Wednesday, February 5, 2014

Talking Points Memo misrepresents the Washington Post's Answer Sheet

As mentioned before, this is the busy season here at West Coast Stat Views so a full discussion of the problems with Conor P. Williams' recent TPM post on charter schools but this one point is worth addressing separately.
The upshot: it’s unproductive to treat charters as the source of public education’s problems or as the answer to its prayers. Instead of asking “Are Charter Schools Making a Difference?” we should be asking what charters’ heterogeneity tells us about improving schools’ effectiveness. If charters in some states work much better than others, we should be looking to scale the policies that support this success.

And there’s no reason to limit this reflection to the sector itself.

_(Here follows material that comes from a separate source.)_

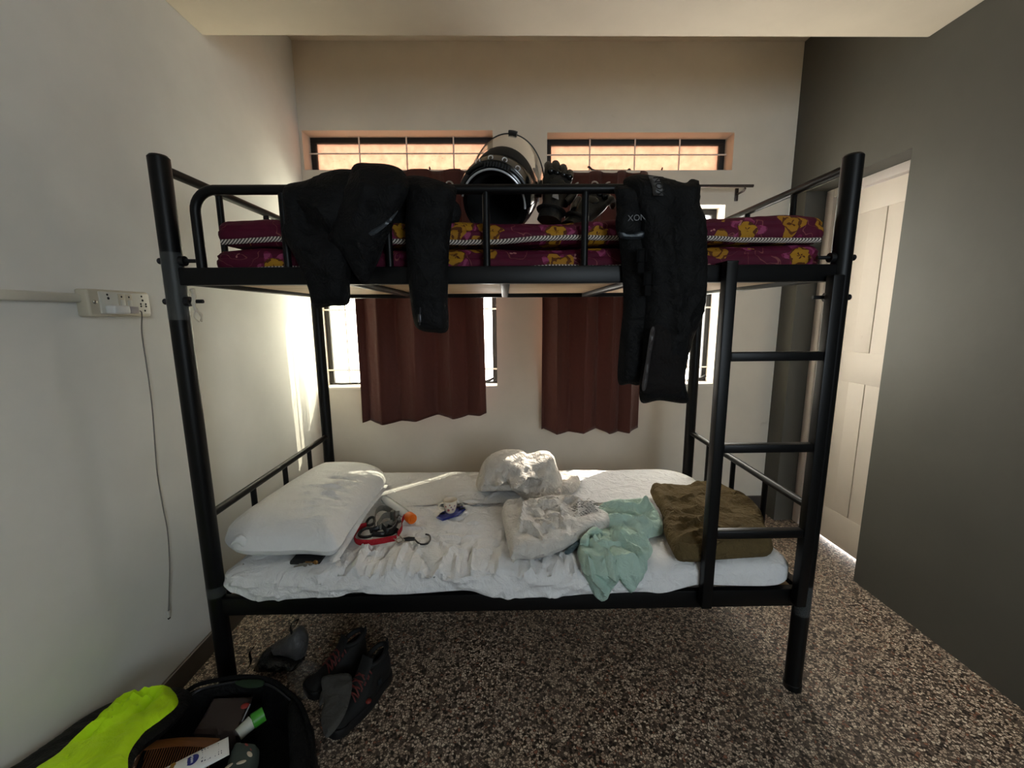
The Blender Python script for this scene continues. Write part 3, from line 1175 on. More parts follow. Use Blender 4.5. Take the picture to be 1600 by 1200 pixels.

Ask teachers and administrators in traditional public schools what they think about a new district oversight program and you’ll hear plenty of hunger for more professional freedom. Ask them about charters, and you’ll often hear that traditional public schools are often hamstrung by needless conformity, that so much of its problems would be solved if we got out of the way and “let teachers teach.”
There's something really odd about that last sentence. Given that the biggest and best known charter chains are known for requiring both students and teachers to conform to extremely specific standards, why would teachers single out the "needless conformity" of public schools when asked about charters?

When a quote seems to be a non sequitur, it's usually a good idea to click on the link. In this case, that click takes us to a rather surprising place, Valerie Strauss's Washington Post blog, The Answer Sheet. Strauss is one of the best reporters working the education beat but she's a bit of a muckraker and a considerable amount of her time is spent uncovering questionable practices in the education reform movement.

So is this Answer Sheet article, a guest post by LouAnne Johnson, a teacher's response to being asked about charter schools? No.

Does the post suggest that we should be looking for ways to "scale the policies" of successful charter schools (particularly, as Williams suggests earlier, of making those schools more accountable)? Hell, no.

Here's the opening of Johnson's piece:

We don’t have to wait for Superman to save our public schools. We can save our schools ourselves. Right now. Without firing the teachers or disbanding their unions. Without creating more standardized tests. Without pitting schools against each other in a race for dollars which should rightfully be divided equally among the school-age children of this country.

As with many complex problems, the answer is a simple one -- so simple that it is overlooked.

The answer can be stated in seven words that even a child could understand: Train teachers well -- then let them teach.

The problem with public schools isn’t lack of parental support or computers or equipment. It isn’t an overabundance of television or junk food or violence. Those things contribute to the problem. No argument. And money is helpful. But throughout the world, there always have been students who learned to think and read and write with very limited supplies, sometimes without a classroom or textbooks, without standardized tests, without merit pay for their teachers. Those students learned because their teachers were permitted to teach.

Most American teachers are good at their jobs -- when they are allowed to do their jobs. And that is the primary problem with our public schools. Teachers are not allowed to teach.

Or rather, they are told how to teach in such great detail and required to document what they are teaching in such great detail and expected to spend so much time teaching students to pass the tests that will prove the teachers have paid such great attention to detail that the teachers don’t have time to teach the information and skills their students need.
First, you'll notice that charters are only alluded to tangentially in the 'Superman' reference. In no real sense is this what a teacher said when asked about charters. More importantly, though, Johnson pretty much says the opposite of what Williams implies. She proposes fewer tests, less standardization, less focus on accountability for schools and carrot/stick approaches to motivating teachers, in other words, moving 180 degrees from the standard charter school model.

There are numerous other problems with Williams' piece, some more substantial than this from a policy and statistics standpoint, but for a piece that decries the lack of "productive conversations." this sort of misrepresentation deserves special mention.